Bruguera is known for work that tests the limits of state censorship and other forms of control. In another piece, El Susurro de Tatlin #6 (Tatlin’s Whisper #6)—which art historian Claire Bishop documented in her 2009 Artforum report from the tenth Havana Biennial—Bruguera invited participants to individually mount a podium in the Centro Wifredo Lam and told them they would have freedom of speech for one minute each.

Updates continue to be posted in Spanish to the Facebook page for Yo También Exijo.

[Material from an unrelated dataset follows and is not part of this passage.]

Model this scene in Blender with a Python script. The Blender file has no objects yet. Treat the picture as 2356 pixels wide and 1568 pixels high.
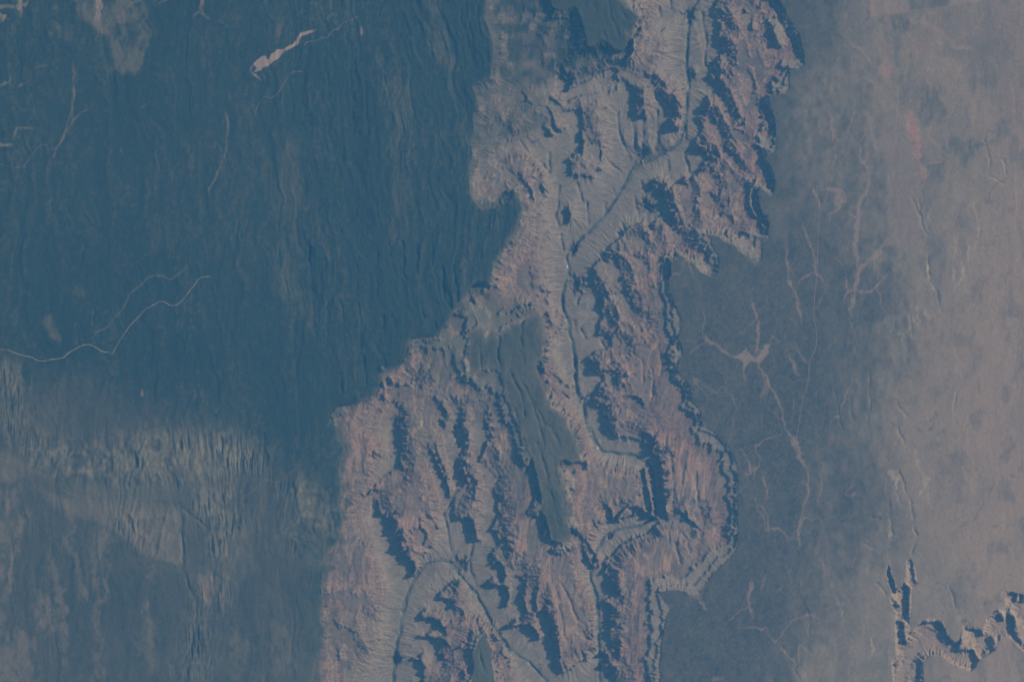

UPDATE, December 31, 2014, 4:35 PM: According to the Twitter and Facebook accounts for Yo También Exijo, artist Tania Bruguera was released from detention in Cuba earlier today. Bruguera called for a press conference at 4 PM today in Havana at the Monumento al Maine Convoca. Before the press conference, however, sources report that she was arrested again.

UPDATE, January 1, 2015: Tania Bruguera is reportedly back at home in Havana. The Facebook page for Yo También Exijo reports that Bruguera will not be able to leave Cuba for several months. According to a press release from Yo También Exijo, Bruguera is being charged with “resistance and disruption of public order,” which she plans to contest.

UPDATE, January 2, 2015, 7:30 AM: The New York Times’s Randal C. Archibold reports that Bruguera was arrested for a third time last night. She had gone to Havana’s prison processing center to demand the release of other detainees.

“The government did the work for me,” she told AFP’s Rigoberto Diaz during an interview Thursday between her second and third arrests. “They changed the meaning of the work, giving a lesson in intolerance … All they did was create chaos.”

A petition has begun to circulate calling for the release of Bruguera and all other citizens detained in relation to Yo También Exijo.